WHAT IS BEING ASKED: Stop after the line with "struct(m.build('trim_1', M['trim']), 'white": repeat exactly every line before it, beginning with the first, and that line itself.

## Start DATASET EXTRACT

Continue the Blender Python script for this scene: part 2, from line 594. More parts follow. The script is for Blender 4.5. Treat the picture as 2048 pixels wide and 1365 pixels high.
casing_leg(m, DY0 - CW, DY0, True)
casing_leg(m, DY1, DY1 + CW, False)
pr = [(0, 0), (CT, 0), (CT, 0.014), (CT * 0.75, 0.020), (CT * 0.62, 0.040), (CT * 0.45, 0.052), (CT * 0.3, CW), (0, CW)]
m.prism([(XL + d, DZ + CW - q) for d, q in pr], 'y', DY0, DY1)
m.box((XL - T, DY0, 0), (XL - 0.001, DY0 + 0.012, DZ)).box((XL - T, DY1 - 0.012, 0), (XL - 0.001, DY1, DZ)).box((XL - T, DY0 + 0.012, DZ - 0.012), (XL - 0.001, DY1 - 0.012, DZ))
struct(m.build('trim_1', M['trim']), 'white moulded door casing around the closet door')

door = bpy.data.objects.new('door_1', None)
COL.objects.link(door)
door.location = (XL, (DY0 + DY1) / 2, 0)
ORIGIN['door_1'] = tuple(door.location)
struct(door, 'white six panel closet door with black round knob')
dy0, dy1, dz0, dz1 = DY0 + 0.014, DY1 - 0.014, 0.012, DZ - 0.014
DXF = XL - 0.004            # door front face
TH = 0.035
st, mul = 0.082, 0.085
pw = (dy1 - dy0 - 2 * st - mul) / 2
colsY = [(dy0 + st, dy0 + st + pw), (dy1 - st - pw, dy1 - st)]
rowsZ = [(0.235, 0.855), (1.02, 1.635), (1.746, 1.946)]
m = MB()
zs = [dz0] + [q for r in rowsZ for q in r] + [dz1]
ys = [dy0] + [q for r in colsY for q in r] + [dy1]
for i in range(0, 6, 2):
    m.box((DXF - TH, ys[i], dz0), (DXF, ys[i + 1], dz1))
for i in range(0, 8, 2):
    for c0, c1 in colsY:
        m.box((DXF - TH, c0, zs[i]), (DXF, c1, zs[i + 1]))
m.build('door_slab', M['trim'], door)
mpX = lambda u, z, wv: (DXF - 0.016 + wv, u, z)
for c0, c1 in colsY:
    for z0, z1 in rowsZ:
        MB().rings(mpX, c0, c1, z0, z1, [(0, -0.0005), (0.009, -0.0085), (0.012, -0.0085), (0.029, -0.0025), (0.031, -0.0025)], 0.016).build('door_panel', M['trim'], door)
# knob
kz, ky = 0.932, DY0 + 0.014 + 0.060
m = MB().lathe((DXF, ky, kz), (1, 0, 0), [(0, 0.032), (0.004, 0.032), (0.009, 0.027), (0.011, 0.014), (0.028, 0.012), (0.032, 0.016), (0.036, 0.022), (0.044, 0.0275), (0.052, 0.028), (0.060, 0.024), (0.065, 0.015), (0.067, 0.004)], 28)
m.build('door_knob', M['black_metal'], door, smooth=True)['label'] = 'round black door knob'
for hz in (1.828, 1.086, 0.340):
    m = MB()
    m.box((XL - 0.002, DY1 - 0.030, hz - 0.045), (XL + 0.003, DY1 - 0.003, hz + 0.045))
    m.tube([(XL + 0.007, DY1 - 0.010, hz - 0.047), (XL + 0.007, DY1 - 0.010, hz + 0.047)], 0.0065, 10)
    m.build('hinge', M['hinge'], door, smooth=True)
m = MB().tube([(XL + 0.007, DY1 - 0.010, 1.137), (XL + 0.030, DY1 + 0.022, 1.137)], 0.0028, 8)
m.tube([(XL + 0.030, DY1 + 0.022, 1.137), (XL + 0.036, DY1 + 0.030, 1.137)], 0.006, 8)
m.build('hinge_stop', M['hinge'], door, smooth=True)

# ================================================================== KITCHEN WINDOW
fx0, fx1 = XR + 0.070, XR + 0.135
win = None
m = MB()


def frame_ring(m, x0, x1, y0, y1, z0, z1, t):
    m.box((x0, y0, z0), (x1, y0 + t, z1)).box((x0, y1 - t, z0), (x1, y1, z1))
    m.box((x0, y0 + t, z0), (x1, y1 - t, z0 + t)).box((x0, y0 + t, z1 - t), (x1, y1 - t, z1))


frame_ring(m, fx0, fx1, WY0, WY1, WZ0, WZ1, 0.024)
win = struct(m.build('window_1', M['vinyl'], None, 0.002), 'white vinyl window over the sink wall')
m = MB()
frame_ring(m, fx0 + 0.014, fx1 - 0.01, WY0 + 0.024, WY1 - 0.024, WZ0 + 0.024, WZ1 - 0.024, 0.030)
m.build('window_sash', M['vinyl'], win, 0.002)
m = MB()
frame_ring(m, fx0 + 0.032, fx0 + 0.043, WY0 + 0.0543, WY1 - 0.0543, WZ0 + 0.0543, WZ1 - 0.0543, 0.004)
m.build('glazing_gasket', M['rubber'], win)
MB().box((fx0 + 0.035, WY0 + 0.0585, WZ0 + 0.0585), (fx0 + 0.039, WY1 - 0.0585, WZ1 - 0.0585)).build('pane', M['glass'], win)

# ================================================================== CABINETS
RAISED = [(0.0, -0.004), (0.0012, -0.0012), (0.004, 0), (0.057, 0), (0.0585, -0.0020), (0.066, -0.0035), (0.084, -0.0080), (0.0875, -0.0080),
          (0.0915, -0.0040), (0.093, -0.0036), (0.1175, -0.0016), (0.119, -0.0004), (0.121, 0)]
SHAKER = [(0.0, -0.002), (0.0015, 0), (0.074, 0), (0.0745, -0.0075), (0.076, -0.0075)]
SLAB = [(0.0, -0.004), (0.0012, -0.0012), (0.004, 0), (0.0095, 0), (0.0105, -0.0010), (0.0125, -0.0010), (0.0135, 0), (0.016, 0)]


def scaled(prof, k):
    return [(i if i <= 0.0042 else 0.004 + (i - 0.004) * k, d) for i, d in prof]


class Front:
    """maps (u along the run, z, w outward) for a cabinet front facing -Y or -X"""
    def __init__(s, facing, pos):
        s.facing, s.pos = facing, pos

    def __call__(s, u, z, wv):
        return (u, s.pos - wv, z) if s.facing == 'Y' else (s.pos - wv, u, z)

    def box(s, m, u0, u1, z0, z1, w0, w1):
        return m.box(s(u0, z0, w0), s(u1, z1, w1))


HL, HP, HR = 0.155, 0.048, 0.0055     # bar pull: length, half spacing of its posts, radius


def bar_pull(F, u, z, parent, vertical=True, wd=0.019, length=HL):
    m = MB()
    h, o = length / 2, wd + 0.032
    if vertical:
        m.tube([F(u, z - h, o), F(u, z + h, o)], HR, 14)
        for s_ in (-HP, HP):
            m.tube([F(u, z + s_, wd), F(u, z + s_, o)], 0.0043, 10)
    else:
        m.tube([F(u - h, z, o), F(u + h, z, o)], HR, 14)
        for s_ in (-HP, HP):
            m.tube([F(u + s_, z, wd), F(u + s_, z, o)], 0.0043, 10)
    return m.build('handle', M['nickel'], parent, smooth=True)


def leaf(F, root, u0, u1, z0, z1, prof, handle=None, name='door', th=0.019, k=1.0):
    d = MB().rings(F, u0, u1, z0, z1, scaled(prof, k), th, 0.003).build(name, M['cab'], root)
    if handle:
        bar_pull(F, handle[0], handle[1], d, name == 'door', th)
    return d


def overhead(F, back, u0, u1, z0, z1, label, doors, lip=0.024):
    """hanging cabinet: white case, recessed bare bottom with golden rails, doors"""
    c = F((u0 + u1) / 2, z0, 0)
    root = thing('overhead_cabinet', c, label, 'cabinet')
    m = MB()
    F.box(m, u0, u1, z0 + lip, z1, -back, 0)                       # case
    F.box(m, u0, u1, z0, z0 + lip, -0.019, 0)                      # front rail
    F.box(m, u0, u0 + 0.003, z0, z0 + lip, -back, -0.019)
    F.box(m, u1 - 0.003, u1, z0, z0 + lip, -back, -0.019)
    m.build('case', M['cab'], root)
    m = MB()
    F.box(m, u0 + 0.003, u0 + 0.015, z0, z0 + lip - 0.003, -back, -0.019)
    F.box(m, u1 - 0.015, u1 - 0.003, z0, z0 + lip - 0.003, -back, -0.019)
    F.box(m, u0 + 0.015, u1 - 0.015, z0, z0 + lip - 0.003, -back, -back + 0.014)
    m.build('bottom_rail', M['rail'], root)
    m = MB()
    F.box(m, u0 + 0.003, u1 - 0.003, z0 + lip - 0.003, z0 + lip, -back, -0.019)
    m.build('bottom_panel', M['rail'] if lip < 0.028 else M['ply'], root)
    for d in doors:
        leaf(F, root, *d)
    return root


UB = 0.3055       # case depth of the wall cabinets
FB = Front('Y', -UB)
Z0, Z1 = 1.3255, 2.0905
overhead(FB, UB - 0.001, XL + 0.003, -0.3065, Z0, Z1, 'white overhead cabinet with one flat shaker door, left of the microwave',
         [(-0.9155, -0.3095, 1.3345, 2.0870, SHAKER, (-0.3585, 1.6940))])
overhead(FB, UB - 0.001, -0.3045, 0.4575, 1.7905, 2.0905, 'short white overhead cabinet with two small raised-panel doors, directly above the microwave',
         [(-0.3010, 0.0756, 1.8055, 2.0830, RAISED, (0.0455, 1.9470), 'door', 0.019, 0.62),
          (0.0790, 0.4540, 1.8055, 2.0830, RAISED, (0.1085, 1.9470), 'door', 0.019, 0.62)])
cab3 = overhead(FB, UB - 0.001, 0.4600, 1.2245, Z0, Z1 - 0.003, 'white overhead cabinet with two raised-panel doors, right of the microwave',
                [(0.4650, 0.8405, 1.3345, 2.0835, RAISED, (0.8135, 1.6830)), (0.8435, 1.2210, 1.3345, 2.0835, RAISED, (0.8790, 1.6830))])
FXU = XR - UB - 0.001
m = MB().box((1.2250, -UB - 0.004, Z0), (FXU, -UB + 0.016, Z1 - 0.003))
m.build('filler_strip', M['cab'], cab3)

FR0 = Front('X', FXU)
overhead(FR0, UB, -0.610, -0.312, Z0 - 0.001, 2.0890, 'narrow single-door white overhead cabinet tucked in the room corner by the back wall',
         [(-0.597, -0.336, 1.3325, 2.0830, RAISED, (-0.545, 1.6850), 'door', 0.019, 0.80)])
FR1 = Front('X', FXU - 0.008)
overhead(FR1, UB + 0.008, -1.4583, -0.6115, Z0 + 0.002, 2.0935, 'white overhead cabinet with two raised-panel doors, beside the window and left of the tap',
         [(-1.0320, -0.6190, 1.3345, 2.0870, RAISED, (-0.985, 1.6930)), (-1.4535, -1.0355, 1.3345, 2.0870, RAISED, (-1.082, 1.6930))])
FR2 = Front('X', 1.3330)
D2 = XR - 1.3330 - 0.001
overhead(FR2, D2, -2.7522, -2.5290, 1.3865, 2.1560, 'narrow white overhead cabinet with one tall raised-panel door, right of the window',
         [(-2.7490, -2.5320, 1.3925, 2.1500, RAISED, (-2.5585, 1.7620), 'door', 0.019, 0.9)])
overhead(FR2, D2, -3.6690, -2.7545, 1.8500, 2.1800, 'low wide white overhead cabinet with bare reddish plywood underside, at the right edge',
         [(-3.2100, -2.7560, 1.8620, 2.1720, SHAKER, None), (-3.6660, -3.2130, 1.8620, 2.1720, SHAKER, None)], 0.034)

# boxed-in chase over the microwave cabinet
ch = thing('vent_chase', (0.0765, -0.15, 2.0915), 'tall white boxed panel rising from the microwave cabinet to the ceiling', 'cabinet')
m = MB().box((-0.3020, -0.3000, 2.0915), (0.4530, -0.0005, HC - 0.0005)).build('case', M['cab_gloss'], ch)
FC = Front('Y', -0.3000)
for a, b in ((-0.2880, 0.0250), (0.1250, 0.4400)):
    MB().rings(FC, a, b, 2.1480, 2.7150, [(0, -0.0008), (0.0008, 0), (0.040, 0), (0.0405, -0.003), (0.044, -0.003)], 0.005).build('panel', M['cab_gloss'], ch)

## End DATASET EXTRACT

TASK RESULT:
Continue the Blender Python script for this scene: part 2, from line 594. More parts follow. The script is for Blender 4.5. Treat the picture as 2048 pixels wide and 1365 pixels high.
casing_leg(m, DY0 - CW, DY0, True)
casing_leg(m, DY1, DY1 + CW, False)
pr = [(0, 0), (CT, 0), (CT, 0.014), (CT * 0.75, 0.020), (CT * 0.62, 0.040), (CT * 0.45, 0.052), (CT * 0.3, CW), (0, CW)]
m.prism([(XL + d, DZ + CW - q) for d, q in pr], 'y', DY0, DY1)
m.box((XL - T, DY0, 0), (XL - 0.001, DY0 + 0.012, DZ)).box((XL - T, DY1 - 0.012, 0), (XL - 0.001, DY1, DZ)).box((XL - T, DY0 + 0.012, DZ - 0.012), (XL - 0.001, DY1 - 0.012, DZ))
struct(m.build('trim_1', M['trim']), 'white moulded door casing around the closet door')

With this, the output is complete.